• **PROBLEM REQUIREMENTS**: Extract, exactly as written, each line from the start of the records below to the line containing "axis=-1, keepdims=True), 1e-9)", both ends included; drop the pictures.

• **PROVIDED RECORDS**:
>> start

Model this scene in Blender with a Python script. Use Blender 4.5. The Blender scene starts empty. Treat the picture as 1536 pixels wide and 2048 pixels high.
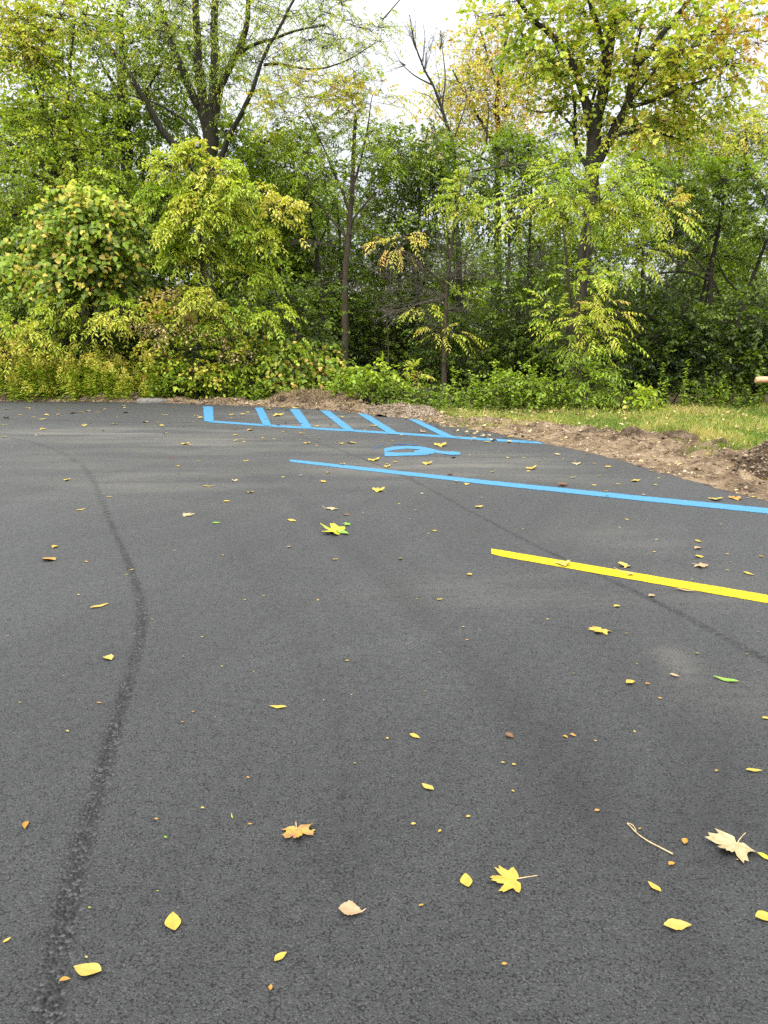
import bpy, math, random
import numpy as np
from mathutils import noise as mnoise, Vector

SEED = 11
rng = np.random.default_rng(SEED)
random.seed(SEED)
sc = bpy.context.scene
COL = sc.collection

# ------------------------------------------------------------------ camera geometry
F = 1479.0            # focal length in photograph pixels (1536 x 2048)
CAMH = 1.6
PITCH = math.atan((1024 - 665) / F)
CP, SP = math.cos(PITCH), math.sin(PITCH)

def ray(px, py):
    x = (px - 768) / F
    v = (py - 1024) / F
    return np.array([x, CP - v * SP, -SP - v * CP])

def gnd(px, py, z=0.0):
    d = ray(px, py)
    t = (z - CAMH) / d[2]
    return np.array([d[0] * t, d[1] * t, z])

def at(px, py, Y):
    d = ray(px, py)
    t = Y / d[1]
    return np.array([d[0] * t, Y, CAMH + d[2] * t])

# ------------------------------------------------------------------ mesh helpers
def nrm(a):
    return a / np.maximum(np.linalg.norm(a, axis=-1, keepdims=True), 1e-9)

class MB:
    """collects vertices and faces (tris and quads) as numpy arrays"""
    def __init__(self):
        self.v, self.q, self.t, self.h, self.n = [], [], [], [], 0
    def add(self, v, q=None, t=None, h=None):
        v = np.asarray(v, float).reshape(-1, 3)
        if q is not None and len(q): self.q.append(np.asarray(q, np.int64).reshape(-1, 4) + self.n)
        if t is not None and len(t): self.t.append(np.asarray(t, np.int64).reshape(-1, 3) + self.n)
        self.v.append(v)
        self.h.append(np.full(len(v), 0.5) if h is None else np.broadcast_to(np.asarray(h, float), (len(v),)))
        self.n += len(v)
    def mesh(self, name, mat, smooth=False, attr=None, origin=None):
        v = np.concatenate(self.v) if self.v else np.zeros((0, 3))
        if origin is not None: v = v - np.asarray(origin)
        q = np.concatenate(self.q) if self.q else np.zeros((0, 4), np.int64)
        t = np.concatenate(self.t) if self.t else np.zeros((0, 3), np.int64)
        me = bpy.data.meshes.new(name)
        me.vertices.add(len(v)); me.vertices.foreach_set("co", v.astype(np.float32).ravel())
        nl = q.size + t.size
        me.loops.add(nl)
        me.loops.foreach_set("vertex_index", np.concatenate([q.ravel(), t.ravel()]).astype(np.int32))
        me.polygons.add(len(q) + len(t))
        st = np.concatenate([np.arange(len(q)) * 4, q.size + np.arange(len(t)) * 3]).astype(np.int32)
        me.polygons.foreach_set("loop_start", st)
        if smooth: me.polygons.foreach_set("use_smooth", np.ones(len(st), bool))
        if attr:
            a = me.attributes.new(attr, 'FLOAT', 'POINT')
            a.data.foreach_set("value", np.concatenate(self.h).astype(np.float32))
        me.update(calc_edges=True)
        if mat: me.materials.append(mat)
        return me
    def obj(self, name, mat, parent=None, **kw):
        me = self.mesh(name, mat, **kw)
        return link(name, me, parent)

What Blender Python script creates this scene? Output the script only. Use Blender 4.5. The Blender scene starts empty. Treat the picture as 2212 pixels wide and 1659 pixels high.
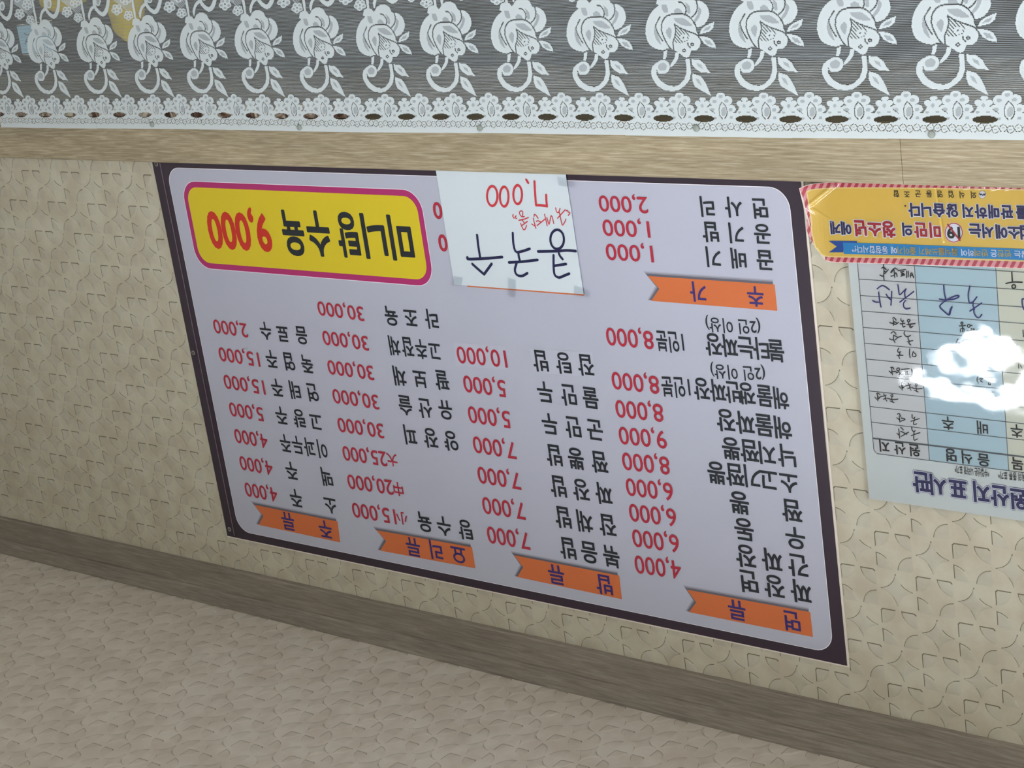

>> end

• **SOLUTION BELOW**:
Model this scene in Blender with a Python script. Use Blender 4.5. The Blender scene starts empty. Treat the picture as 1536 pixels wide and 2048 pixels high.
import bpy, math, random
import numpy as np
from mathutils import noise as mnoise, Vector

SEED = 11
rng = np.random.default_rng(SEED)
random.seed(SEED)
sc = bpy.context.scene
COL = sc.collection

# ------------------------------------------------------------------ camera geometry
F = 1479.0            # focal length in photograph pixels (1536 x 2048)
CAMH = 1.6
PITCH = math.atan((1024 - 665) / F)
CP, SP = math.cos(PITCH), math.sin(PITCH)

def ray(px, py):
    x = (px - 768) / F
    v = (py - 1024) / F
    return np.array([x, CP - v * SP, -SP - v * CP])

def gnd(px, py, z=0.0):
    d = ray(px, py)
    t = (z - CAMH) / d[2]
    return np.array([d[0] * t, d[1] * t, z])

def at(px, py, Y):
    d = ray(px, py)
    t = Y / d[1]
    return np.array([d[0] * t, Y, CAMH + d[2] * t])

# ------------------------------------------------------------------ mesh helpers
def nrm(a):
    return a / np.maximum(np.linalg.norm(a, axis=-1, keepdims=True), 1e-9)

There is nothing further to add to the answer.